Jason Botterill said he brought in Thompson to grow with Buffalo's young core, a message that was communicated to the forward as well. Thompson, selected 26th overall in 2016, figures to be one of six first-round picks between the ages of 18 and 23 who will open next season on Buffalo's NHL roster. 

That list also includes Jack Eichel, Casey Mittelstadt and Sam Reinhart at forward and a pair of Ramuses (Dahlin and Ristolainen) on defense. Alex Nylander will look to add his name to that list in the future, and Brendan Guhle could open next season in the NHL as well.

With Eichel, Mittelstadt and perhaps even Reinhart playing down the middle, Botterill said he sees Thompson as having the potential to grow as one of their wingers.

"They believe in my abilities to produce offense and they're giving me that opportunity to slide into the top six and help create offense," Thompson said. "I think you play better when you have confidence and just them giving me this opportunity has given me a ton more confidence."

Thompson's description of his own game echoed the one Botterill gave on Sunday. At 6-feet-5-inches tall and 201 pounds, he's a self-described power forward with a knack for making plays and a shooter's mentality. 

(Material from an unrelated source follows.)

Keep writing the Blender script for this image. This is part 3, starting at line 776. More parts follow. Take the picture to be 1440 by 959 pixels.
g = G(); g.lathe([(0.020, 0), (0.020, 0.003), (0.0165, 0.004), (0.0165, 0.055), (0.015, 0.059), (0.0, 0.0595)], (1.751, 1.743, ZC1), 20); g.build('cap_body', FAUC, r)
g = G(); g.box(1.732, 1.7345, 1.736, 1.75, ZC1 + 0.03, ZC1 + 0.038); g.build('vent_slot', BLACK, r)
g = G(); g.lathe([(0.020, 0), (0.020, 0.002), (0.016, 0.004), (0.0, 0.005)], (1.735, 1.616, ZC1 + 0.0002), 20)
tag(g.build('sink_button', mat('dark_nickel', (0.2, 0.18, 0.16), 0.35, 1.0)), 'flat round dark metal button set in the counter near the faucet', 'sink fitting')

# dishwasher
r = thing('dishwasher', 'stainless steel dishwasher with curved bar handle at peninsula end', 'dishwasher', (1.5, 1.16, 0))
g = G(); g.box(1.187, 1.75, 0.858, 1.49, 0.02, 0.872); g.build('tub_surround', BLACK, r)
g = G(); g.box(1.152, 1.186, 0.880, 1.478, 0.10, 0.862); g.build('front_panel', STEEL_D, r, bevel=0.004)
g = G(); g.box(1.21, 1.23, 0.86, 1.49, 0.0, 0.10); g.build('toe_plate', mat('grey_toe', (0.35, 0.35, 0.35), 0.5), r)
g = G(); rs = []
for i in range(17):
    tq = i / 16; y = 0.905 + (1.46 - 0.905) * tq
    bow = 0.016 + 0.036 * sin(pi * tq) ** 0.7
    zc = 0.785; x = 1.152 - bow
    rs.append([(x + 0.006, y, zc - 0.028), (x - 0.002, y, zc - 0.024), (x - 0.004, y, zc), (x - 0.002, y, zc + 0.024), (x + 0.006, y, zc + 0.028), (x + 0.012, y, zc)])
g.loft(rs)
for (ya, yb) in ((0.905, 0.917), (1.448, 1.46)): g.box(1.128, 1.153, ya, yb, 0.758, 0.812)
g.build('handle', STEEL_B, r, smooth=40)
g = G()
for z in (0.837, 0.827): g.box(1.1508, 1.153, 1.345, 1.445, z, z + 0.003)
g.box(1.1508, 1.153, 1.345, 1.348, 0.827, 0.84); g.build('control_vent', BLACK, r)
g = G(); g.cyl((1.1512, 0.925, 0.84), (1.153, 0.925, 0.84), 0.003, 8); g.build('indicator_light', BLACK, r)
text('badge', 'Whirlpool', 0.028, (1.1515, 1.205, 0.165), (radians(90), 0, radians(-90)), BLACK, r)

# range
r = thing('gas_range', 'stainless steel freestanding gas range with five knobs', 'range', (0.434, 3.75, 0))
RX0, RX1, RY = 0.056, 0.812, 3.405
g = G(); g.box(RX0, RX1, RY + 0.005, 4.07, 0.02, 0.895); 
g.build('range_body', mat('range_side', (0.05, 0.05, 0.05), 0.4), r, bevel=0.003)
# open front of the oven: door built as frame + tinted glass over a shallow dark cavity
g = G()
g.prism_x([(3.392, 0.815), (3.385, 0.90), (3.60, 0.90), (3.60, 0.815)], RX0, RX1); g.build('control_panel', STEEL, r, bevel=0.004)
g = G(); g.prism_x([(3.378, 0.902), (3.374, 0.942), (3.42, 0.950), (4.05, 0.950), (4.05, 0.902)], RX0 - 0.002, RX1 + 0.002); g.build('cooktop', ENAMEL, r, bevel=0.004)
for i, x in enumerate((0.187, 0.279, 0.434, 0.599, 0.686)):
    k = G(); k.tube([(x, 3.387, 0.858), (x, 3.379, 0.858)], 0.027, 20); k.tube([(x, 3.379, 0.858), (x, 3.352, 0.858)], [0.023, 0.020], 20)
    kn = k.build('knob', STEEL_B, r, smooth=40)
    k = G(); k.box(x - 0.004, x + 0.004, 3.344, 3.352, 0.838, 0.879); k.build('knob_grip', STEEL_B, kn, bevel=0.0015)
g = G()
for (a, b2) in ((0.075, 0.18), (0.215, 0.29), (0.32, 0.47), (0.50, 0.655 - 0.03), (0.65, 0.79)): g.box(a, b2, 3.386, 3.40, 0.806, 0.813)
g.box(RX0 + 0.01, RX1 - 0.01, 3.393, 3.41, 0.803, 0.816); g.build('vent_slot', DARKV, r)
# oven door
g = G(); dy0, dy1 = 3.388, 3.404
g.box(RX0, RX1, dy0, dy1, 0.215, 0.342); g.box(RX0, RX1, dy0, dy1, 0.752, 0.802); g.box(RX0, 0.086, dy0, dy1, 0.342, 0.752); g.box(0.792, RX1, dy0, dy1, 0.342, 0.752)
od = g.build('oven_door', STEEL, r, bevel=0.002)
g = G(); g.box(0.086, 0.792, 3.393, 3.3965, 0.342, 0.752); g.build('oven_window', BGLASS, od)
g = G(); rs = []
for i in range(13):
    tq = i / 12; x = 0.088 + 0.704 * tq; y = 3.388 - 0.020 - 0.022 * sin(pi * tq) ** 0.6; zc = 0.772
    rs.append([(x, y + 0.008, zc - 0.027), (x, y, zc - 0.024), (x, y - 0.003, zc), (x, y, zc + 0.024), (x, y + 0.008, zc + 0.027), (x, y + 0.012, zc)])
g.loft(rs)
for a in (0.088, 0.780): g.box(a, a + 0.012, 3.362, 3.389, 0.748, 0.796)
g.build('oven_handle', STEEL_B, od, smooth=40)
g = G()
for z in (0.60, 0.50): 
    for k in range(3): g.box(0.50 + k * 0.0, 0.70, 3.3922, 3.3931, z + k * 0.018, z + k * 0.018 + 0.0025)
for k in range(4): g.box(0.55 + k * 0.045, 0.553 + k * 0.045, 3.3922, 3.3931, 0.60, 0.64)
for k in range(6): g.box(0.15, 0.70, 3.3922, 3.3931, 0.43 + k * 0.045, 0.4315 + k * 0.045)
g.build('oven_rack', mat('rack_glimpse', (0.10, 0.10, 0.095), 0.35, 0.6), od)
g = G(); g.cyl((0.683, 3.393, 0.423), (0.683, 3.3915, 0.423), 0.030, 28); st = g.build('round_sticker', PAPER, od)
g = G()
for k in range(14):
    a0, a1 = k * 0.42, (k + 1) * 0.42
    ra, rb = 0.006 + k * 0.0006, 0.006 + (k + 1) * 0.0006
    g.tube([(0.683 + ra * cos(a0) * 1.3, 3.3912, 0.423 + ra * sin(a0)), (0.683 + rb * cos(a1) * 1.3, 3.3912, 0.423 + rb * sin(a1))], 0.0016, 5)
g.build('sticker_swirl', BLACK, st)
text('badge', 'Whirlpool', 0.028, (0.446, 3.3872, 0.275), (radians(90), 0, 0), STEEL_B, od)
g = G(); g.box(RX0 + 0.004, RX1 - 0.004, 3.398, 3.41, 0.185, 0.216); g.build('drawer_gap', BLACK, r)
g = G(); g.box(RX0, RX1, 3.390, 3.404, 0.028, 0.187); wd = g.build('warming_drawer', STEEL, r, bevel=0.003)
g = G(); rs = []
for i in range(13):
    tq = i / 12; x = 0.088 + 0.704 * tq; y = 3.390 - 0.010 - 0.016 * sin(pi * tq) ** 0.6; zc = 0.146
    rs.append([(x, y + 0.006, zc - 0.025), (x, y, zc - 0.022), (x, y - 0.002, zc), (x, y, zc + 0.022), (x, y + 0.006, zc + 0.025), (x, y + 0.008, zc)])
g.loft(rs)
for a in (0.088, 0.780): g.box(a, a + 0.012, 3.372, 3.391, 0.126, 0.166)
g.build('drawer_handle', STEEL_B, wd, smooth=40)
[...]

Thompson recorded three goals and nine points last season with the Blues and 18 points (8+10) in 30 games for their AHL affiliate in San Antonio. Prior to that, he scored 64 points in 70 games during his two seasons at UConn. He was Kris Baker's 25th-ranked prospect ahead of the 2016 NHL Draft, praised for his "lethal shot" and long skating stride to go along with his big frame. 

"I think I play better when there's more pressure, when I'm relied on a little more," he said. "It was that way for me at UConn for those two years there and I really feel like I thrive under pressure and being leaned on, so I'm excited to be the guy that they look to in terms of producing and helping the team succeed."

The transition for Thompson will be made easier by the three former Blues coming to Buffalo with him. The Sabres also acquired forwards Patrik Berglund and Vladimir Sobotka as part of the deal for O'Reilly and had signed goalie Carter Hutton to a three-year contract earlier in the day.

READ: Duffer takes an early look at the depth chart

"I think the organization has made it very easy for me," he said. "They're great guys, as far as the people I've talked to, so Carter, Vladimir and Patrik are going to make that transition that much easier and hopefully it will just help me relax and play my game."

Having grown up as the son of an NHL player and coach, Thompson also has a bit of experience when it comes to changing scenery. Since he was born in 1997, his father has played or coached for nine teams in eight different states, as far east as Rhode Island and as far west as Alaska. By the time he arrived at Pioneer High School in Michigan for his junior year, he was on his ninth school.

After a brief stint in St. Louis, he hopes he's finally found a long-term home.

 "I really do hope Buffalo is it," he said. "I think it's going to be a great fit for me."